L’exemple des Églises orthodoxes (et d’Églises catholiques de rite oriental), par ailleurs d’esprit plutôt traditionnel, montre que l’ordination d’hommes mariés est concevable. Il est fort possible que cela devienne aussi une réalité dans l’Église romaine. En revanche, dans la pratique orthodoxe, le mariage d’un homme déjà ordonné n’est pas possible. Si l’Église catholique romaine en arrive un jour à accepter l’ordination d’hommes mariés et qu’elle fasse de même (pas de mariage possible après l’ordination au diaconat ou à la prêtrise), un problème soulevé par le livre sera résolu, mais il restera les cas de prêtres célibataires entrant ultérieurement dans une relation, ou des membres d’ordres religieux ayant fait vœu de chasteté et abandonnant celle-ci, sans parler des divorces de prêtres ou autres situations épineuses (d’ailleurs pas toujours liées au statut ecclésiastique, mais aux personnalités, même si ce statut leur confère une dimension supplémentaire).
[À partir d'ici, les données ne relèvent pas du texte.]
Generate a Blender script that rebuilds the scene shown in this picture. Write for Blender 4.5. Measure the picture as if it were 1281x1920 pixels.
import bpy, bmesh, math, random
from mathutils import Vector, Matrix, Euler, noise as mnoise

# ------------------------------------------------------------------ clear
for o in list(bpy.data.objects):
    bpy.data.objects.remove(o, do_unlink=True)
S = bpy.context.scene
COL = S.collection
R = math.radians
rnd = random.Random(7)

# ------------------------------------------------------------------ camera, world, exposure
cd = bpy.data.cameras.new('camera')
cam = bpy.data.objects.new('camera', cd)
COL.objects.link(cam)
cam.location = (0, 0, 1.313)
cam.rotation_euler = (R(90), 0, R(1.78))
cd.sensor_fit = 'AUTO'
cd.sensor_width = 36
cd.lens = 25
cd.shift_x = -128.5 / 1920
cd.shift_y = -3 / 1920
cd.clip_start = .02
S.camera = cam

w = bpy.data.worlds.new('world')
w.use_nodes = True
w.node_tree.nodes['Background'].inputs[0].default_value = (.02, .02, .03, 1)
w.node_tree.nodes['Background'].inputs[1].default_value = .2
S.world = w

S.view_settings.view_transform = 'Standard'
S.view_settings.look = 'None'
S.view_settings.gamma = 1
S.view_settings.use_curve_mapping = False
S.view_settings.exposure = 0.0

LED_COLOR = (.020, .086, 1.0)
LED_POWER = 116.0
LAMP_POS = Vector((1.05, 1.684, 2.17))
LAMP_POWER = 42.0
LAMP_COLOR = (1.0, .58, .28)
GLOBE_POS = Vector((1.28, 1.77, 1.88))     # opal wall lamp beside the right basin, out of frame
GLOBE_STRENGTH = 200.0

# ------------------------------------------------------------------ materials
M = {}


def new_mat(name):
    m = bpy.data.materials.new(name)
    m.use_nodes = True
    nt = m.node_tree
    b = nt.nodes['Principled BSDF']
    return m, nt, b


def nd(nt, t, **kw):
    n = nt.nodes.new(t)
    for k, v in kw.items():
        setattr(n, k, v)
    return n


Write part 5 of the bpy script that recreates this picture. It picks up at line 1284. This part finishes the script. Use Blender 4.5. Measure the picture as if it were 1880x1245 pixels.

Que le statu quo du célibat sacerdotal persiste ou que de nouvelles pratiques soient introduites, aucune solution ne répondra donc à toutes les attentes et à toutes les situations. On ne saurait demander à une organisation religieuse d’adapter sa discipline à chaque évolution personnelle. En revanche, une leçon de ce livre est que les personnes impliquées — y compris les autorités ecclésiastiques — peuvent prévenir bien des tensions (et souffrances) en traitant avec réalisme, sensibilité et compassion chaque situation particulière, même quand les chemins divergent.
* Toutes les références de pages dans cet article renvoient à l’édition originale en allemand, et non à l’édition française à paraître en avril 2015.
Gabriella Loser Friedli, Oh, Gott ! Kreuzweg Zölibat, Gockhausen, Wörterseh Verlag, 2014, 208 p.
Quelques compléments et améliorations ont été introduits dans le texte le 3 janvier 2015.